If I had to sum up the article in one sentence, “We show that, contrary to prior belief, the ideal binary mask can be used directly in automatic speech recognition systems without additional compensation.”

Our work presents a large amount of experimental evidence to support this claim. We also provide a thorough analysis of why the direct masking approach works and why it may have been missed by other researchers.

In the fields of speech separation, speech enhancement, and robust ASR, the ideal binary mask (IBM) has been proposed as a solution. Assume we have a sound signal that is composed of speech and some type of background noise. If the sound signal is represented in a time-frequency representation, then each pixel in the representation contains some energy from the speech and some energy from the noise. A ratio mask can be defined as the ratio of speech energy to noise energy in any pixel. The IBM is simply a thresholded ratio mask. The basic principle is that we want to keep time-frequency units that are mostly speech energy and discard all other information.
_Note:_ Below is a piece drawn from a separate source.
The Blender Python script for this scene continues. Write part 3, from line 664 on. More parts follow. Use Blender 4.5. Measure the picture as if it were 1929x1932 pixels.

Many interesting perceptual experiments have been conducted with the IBM over the years. It is clear that if the IBM can be computed and applied to a noisy signal, it can greatly enhance both the quality and intelligibility of the signal. In fact, a properly formatted binary mask applied to a noise signal containing no speech can produce a signal that sounds like a speech utterance.

While this work is very compelling in terms of human speech perception, the application of the IBM in automatic speech recognition has been lacking. Direct use of a masked signal in ASR systems did not seem to provide any benefit. Alternative approaches to applying the IBM have been proposed, but it inherently removes the simplicity of the IBM-based approach.

Our work demonstrates that by making a small change to the features used in ASR—a change that most modern ASR systems incorporate anyway—the IBM masked signal can be used directly. In fact, this direct masking approach outperforms some other previously proposed compensation methods.

The small change we refer to is variance normalization. It is well known that additive noise reduces the variance of cepstral features for ASR, and variance normalization helps alleviate this issue. We demonstrate that the binary masking of speech has the opposite effect—it increases the variance of the features—but variance normalization also solves this problem.

This paper adds to the established literature in binary mask based approaches to robust ASR. The direct masking approach is arguably the simplest approach to using the IBM in ASR; its absence from the literature was a mystery. Our work explains this absence and demonstrates the viability of the approach.